Material for this task:
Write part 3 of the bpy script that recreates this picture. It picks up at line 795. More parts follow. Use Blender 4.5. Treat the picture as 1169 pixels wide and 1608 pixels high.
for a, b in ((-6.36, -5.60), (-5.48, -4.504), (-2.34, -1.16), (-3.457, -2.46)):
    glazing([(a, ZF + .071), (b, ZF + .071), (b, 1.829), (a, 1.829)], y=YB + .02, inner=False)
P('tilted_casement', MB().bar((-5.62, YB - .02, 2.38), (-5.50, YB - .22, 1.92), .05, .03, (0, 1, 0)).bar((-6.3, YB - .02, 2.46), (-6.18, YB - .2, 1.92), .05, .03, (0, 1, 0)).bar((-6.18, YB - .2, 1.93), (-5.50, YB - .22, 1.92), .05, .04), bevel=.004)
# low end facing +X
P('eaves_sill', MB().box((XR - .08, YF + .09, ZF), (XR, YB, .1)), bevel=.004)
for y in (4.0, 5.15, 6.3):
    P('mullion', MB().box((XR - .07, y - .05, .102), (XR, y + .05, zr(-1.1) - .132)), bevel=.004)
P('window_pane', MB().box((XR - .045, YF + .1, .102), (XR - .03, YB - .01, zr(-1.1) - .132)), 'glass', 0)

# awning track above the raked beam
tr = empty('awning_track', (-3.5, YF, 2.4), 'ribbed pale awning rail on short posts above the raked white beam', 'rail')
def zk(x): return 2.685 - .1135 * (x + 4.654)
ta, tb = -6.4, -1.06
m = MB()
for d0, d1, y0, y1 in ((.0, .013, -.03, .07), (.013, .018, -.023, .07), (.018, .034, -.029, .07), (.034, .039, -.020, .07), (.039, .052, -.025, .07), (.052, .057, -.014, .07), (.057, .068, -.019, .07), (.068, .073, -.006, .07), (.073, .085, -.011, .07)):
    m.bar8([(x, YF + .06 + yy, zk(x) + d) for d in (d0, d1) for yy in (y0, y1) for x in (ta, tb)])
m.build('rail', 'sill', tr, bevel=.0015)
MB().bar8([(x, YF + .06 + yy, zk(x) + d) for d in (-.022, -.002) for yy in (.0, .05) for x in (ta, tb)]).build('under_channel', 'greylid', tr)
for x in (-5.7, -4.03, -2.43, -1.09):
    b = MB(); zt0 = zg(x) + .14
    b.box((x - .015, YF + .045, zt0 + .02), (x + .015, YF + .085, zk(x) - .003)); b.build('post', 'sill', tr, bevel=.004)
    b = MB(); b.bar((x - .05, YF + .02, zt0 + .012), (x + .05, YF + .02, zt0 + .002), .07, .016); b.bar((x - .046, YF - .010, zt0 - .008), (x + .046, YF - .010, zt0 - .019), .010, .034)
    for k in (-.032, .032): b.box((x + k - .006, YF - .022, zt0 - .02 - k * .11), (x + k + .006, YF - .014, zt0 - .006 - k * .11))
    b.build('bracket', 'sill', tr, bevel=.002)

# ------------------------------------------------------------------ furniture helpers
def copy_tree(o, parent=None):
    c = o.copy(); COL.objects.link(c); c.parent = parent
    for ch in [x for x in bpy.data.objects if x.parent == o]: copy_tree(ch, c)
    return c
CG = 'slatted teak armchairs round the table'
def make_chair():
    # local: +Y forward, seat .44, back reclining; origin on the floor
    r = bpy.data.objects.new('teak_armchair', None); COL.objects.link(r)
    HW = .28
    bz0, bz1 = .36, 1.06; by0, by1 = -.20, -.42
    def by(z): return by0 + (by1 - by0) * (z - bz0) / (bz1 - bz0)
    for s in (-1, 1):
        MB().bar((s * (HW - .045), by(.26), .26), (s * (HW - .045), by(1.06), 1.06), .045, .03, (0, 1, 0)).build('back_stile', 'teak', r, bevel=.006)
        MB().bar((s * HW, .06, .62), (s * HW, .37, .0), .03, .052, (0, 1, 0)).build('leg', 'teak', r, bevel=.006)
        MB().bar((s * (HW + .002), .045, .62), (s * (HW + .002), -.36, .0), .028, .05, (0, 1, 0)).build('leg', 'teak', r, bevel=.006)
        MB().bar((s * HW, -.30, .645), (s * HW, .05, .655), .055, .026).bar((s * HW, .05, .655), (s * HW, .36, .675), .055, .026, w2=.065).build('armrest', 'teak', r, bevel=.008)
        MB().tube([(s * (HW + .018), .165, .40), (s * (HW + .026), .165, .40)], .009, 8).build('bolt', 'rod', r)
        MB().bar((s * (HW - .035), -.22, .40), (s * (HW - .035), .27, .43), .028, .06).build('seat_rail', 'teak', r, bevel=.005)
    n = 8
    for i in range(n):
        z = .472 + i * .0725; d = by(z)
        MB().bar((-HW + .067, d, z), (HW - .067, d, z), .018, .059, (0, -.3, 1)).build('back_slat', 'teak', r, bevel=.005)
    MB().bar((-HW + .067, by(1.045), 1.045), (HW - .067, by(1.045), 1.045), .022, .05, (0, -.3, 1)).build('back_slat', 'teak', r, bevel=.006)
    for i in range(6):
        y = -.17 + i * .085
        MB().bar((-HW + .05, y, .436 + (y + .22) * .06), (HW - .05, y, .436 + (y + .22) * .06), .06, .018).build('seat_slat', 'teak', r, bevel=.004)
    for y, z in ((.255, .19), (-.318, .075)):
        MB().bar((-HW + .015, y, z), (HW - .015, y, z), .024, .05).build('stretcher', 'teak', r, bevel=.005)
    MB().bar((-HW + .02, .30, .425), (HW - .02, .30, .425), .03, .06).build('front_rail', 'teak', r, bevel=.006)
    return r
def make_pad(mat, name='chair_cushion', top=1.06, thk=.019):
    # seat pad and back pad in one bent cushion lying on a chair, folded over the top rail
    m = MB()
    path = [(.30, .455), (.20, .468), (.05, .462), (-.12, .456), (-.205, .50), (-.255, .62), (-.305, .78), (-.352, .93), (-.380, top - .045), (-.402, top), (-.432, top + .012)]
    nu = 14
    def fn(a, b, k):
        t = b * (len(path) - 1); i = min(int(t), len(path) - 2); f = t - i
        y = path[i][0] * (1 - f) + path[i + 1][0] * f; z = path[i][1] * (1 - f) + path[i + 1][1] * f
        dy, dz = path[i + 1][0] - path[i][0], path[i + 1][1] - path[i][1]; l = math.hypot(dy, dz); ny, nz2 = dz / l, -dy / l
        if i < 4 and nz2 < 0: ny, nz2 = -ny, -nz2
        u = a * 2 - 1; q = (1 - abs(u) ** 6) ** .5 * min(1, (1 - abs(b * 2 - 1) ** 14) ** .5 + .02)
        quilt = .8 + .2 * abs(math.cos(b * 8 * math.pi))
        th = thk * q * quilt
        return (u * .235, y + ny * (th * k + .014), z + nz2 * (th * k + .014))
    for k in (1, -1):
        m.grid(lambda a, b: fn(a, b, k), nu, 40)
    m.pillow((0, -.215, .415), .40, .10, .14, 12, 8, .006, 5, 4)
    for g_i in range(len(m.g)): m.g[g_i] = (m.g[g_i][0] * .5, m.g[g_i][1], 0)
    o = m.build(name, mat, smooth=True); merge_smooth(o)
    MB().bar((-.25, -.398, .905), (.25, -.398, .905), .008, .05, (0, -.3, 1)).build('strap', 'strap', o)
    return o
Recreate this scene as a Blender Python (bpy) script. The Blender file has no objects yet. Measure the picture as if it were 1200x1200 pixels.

Exercise goal:
Repeat the records above in full, character for character.

Answer to the task:
Write part 3 of the bpy script that recreates this picture. It picks up at line 795. More parts follow. Use Blender 4.5. Treat the picture as 1169 pixels wide and 1608 pixels high.
for a, b in ((-6.36, -5.60), (-5.48, -4.504), (-2.34, -1.16), (-3.457, -2.46)):
    glazing([(a, ZF + .071), (b, ZF + .071), (b, 1.829), (a, 1.829)], y=YB + .02, inner=False)
P('tilted_casement', MB().bar((-5.62, YB - .02, 2.38), (-5.50, YB - .22, 1.92), .05, .03, (0, 1, 0)).bar((-6.3, YB - .02, 2.46), (-6.18, YB - .2, 1.92), .05, .03, (0, 1, 0)).bar((-6.18, YB - .2, 1.93), (-5.50, YB - .22, 1.92), .05, .04), bevel=.004)
# low end facing +X
P('eaves_sill', MB().box((XR - .08, YF + .09, ZF), (XR, YB, .1)), bevel=.004)
for y in (4.0, 5.15, 6.3):
    P('mullion', MB().box((XR - .07, y - .05, .102), (XR, y + .05, zr(-1.1) - .132)), bevel=.004)
P('window_pane', MB().box((XR - .045, YF + .1, .102), (XR - .03, YB - .01, zr(-1.1) - .132)), 'glass', 0)

# awning track above the raked beam
tr = empty('awning_track', (-3.5, YF, 2.4), 'ribbed pale awning rail on short posts above the raked white beam', 'rail')
def zk(x): return 2.685 - .1135 * (x + 4.654)
ta, tb = -6.4, -1.06
m = MB()
for d0, d1, y0, y1 in ((.0, .013, -.03, .07), (.013, .018, -.023, .07), (.018, .034, -.029, .07), (.034, .039, -.020, .07), (.039, .052, -.025, .07), (.052, .057, -.014, .07), (.057, .068, -.019, .07), (.068, .073, -.006, .07), (.073, .085, -.011, .07)):
    m.bar8([(x, YF + .06 + yy, zk(x) + d) for d in (d0, d1) for yy in (y0, y1) for x in (ta, tb)])
m.build('rail', 'sill', tr, bevel=.0015)
MB().bar8([(x, YF + .06 + yy, zk(x) + d) for d in (-.022, -.002) for yy in (.0, .05) for x in (ta, tb)]).build('under_channel', 'greylid', tr)
for x in (-5.7, -4.03, -2.43, -1.09):
    b = MB(); zt0 = zg(x) + .14
    b.box((x - .015, YF + .045, zt0 + .02), (x + .015, YF + .085, zk(x) - .003)); b.build('post', 'sill', tr, bevel=.004)
    b = MB(); b.bar((x - .05, YF + .02, zt0 + .012), (x + .05, YF + .02, zt0 + .002), .07, .016); b.bar((x - .046, YF - .010, zt0 - .008), (x + .046, YF - .010, zt0 - .019), .010, .034)
    for k in (-.032, .032): b.box((x + k - .006, YF - .022, zt0 - .02 - k * .11), (x + k + .006, YF - .014, zt0 - .006 - k * .11))
    b.build('bracket', 'sill', tr, bevel=.002)

# ------------------------------------------------------------------ furniture helpers
def copy_tree(o, parent=None):
    c = o.copy(); COL.objects.link(c); c.parent = parent
    for ch in [x for x in bpy.data.objects if x.parent == o]: copy_tree(ch, c)
    return c
CG = 'slatted teak armchairs round the table'
def make_chair():
    # local: +Y forward, seat .44, back reclining; origin on the floor
    r = bpy.data.objects.new('teak_armchair', None); COL.objects.link(r)
    HW = .28
    bz0, bz1 = .36, 1.06; by0, by1 = -.20, -.42
    def by(z): return by0 + (by1 - by0) * (z - bz0) / (bz1 - bz0)
    for s in (-1, 1):
        MB().bar((s * (HW - .045), by(.26), .26), (s * (HW - .045), by(1.06), 1.06), .045, .03, (0, 1, 0)).build('back_stile', 'teak', r, bevel=.006)
        MB().bar((s * HW, .06, .62), (s * HW, .37, .0), .03, .052, (0, 1, 0)).build('leg', 'teak', r, bevel=.006)
        MB().bar((s * (HW + .002), .045, .62), (s * (HW + .002), -.36, .0), .028, .05, (0, 1, 0)).build('leg', 'teak', r, bevel=.006)
        MB().bar((s * HW, -.30, .645), (s * HW, .05, .655), .055, .026).bar((s * HW, .05, .655), (s * HW, .36, .675), .055, .026, w2=.065).build('armrest', 'teak', r, bevel=.008)
        MB().tube([(s * (HW + .018), .165, .40), (s * (HW + .026), .165, .40)], .009, 8).build('bolt', 'rod', r)
        MB().bar((s * (HW - .035), -.22, .40), (s * (HW - .035), .27, .43), .028, .06).build('seat_rail', 'teak', r, bevel=.005)
    n = 8
    for i in range(n):
        z = .472 + i * .0725; d = by(z)
        MB().bar((-HW + .067, d, z), (HW - .067, d, z), .018, .059, (0, -.3, 1)).build('back_slat', 'teak', r, bevel=.005)
    MB().bar((-HW + .067, by(1.045), 1.045), (HW - .067, by(1.045), 1.045), .022, .05, (0, -.3, 1)).build('back_slat', 'teak', r, bevel=.006)
    for i in range(6):
        y = -.17 + i * .085
        MB().bar((-HW + .05, y, .436 + (y + .22) * .06), (HW - .05, y, .436 + (y + .22) * .06), .06, .018).build('seat_slat', 'teak', r, bevel=.004)
    for y, z in ((.255, .19), (-.318, .075)):
        MB().bar((-HW + .015, y, z), (HW - .015, y, z), .024, .05).build('stretcher', 'teak', r, bevel=.005)
    MB().bar((-HW + .02, .30, .425), (HW - .02, .30, .425), .03, .06).build('front_rail', 'teak', r, bevel=.006)
    return r
def make_pad(mat, name='chair_cushion', top=1.06, thk=.019):
    # seat pad and back pad in one bent cushion lying on a chair, folded over the top rail
    m = MB()
    path = [(.30, .455), (.20, .468), (.05, .462), (-.12, .456), (-.205, .50), (-.255, .62), (-.305, .78), (-.352, .93), (-.380, top - .045), (-.402, top), (-.432, top + .012)]
    nu = 14
    def fn(a, b, k):
        t = b * (len(path) - 1); i = min(int(t), len(path) - 2); f = t - i
        y = path[i][0] * (1 - f) + path[i + 1][0] * f; z = path[i][1] * (1 - f) + path[i + 1][1] * f
        dy, dz = path[i + 1][0] - path[i][0], path[i + 1][1] - path[i][1]; l = math.hypot(dy, dz); ny, nz2 = dz / l, -dy / l
        if i < 4 and nz2 < 0: ny, nz2 = -ny, -nz2
        u = a * 2 - 1; q = (1 - abs(u) ** 6) ** .5 * min(1, (1 - abs(b * 2 - 1) ** 14) ** .5 + .02)
        quilt = .8 + .2 * abs(math.cos(b * 8 * math.pi))
        th = thk * q * quilt
        return (u * .235, y + ny * (th * k + .014), z + nz2 * (th * k + .014))
    for k in (1, -1):
        m.grid(lambda a, b: fn(a, b, k), nu, 40)
    m.pillow((0, -.215, .415), .40, .10, .14, 12, 8, .006, 5, 4)
    for g_i in range(len(m.g)): m.g[g_i] = (m.g[g_i][0] * .5, m.g[g_i][1], 0)
    o = m.build(name, mat, smooth=True); merge_smooth(o)
    MB().bar((-.25, -.398, .905), (.25, -.398, .905), .008, .05, (0, -.3, 1)).build('strap', 'strap', o)
    return o
Recreate this scene as a Blender Python (bpy) script. The Blender file has no objects yet. Measure the picture as if it were 1200x1200 pixels.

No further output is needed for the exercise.